> _EXERCISE DESCRIPTION_
With the line containing "Generate a Blender" as the first line and the last line of the records as the final one, reproduce that range exactly.

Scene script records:
⁂
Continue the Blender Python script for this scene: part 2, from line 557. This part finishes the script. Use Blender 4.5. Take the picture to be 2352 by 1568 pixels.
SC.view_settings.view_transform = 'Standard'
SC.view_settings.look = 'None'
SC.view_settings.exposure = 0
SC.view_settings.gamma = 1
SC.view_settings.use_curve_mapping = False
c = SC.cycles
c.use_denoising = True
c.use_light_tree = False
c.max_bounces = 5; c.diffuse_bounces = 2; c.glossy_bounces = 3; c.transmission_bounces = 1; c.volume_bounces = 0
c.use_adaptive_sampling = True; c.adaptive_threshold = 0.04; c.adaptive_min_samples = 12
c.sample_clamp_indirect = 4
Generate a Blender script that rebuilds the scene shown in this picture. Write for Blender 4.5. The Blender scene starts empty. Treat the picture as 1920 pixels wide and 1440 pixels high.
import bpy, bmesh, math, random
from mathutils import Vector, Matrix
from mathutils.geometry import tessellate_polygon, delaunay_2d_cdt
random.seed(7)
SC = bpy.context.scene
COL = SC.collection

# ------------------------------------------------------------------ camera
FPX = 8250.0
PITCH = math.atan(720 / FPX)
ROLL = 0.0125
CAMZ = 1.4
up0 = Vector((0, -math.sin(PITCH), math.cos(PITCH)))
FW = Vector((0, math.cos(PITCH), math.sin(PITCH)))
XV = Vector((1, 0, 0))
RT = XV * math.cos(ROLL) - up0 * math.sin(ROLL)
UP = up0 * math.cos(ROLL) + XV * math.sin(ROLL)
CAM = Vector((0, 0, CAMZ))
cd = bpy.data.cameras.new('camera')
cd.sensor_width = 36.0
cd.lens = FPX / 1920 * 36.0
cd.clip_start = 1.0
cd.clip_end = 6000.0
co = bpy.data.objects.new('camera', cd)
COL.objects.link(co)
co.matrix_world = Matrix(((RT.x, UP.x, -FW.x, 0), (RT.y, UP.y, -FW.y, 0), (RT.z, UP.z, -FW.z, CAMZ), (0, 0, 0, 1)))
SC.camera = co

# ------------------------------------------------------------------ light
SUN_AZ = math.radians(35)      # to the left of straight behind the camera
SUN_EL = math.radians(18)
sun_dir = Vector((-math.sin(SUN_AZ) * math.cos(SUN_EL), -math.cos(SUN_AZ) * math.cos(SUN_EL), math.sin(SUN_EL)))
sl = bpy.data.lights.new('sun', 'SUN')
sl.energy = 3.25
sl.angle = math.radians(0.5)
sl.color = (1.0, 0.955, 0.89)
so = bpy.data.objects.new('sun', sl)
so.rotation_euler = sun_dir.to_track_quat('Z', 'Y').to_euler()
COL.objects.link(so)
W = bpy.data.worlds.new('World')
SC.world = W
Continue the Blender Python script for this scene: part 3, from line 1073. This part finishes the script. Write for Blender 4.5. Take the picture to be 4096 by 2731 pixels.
⁂
> _ANSWER TO THIS EXERCISE_
Generate a Blender script that rebuilds the scene shown in this picture. Write for Blender 4.5. The Blender scene starts empty. Treat the picture as 1920 pixels wide and 1440 pixels high.
import bpy, bmesh, math, random
from mathutils import Vector, Matrix
from mathutils.geometry import tessellate_polygon, delaunay_2d_cdt
random.seed(7)
SC = bpy.context.scene
COL = SC.collection

# ------------------------------------------------------------------ camera
FPX = 8250.0
PITCH = math.atan(720 / FPX)
ROLL = 0.0125
CAMZ = 1.4
up0 = Vector((0, -math.sin(PITCH), math.cos(PITCH)))
FW = Vector((0, math.cos(PITCH), math.sin(PITCH)))
XV = Vector((1, 0, 0))
RT = XV * math.cos(ROLL) - up0 * math.sin(ROLL)
UP = up0 * math.cos(ROLL) + XV * math.sin(ROLL)
CAM = Vector((0, 0, CAMZ))
cd = bpy.data.cameras.new('camera')
cd.sensor_width = 36.0
cd.lens = FPX / 1920 * 36.0
cd.clip_start = 1.0
cd.clip_end = 6000.0
co = bpy.data.objects.new('camera', cd)
COL.objects.link(co)
co.matrix_world = Matrix(((RT.x, UP.x, -FW.x, 0), (RT.y, UP.y, -FW.y, 0), (RT.z, UP.z, -FW.z, CAMZ), (0, 0, 0, 1)))
SC.camera = co

# ------------------------------------------------------------------ light
SUN_AZ = math.radians(35)      # to the left of straight behind the camera
SUN_EL = math.radians(18)
sun_dir = Vector((-math.sin(SUN_AZ) * math.cos(SUN_EL), -math.cos(SUN_AZ) * math.cos(SUN_EL), math.sin(SUN_EL)))
sl = bpy.data.lights.new('sun', 'SUN')
sl.energy = 3.25
sl.angle = math.radians(0.5)
sl.color = (1.0, 0.955, 0.89)
so = bpy.data.objects.new('sun', sl)
so.rotation_euler = sun_dir.to_track_quat('Z', 'Y').to_euler()
COL.objects.link(so)
W = bpy.data.worlds.new('World')
SC.world = W
Continue the Blender Python script for this scene: part 3, from line 1073. This part finishes the script. Write for Blender 4.5. Take the picture to be 4096 by 2731 pixels.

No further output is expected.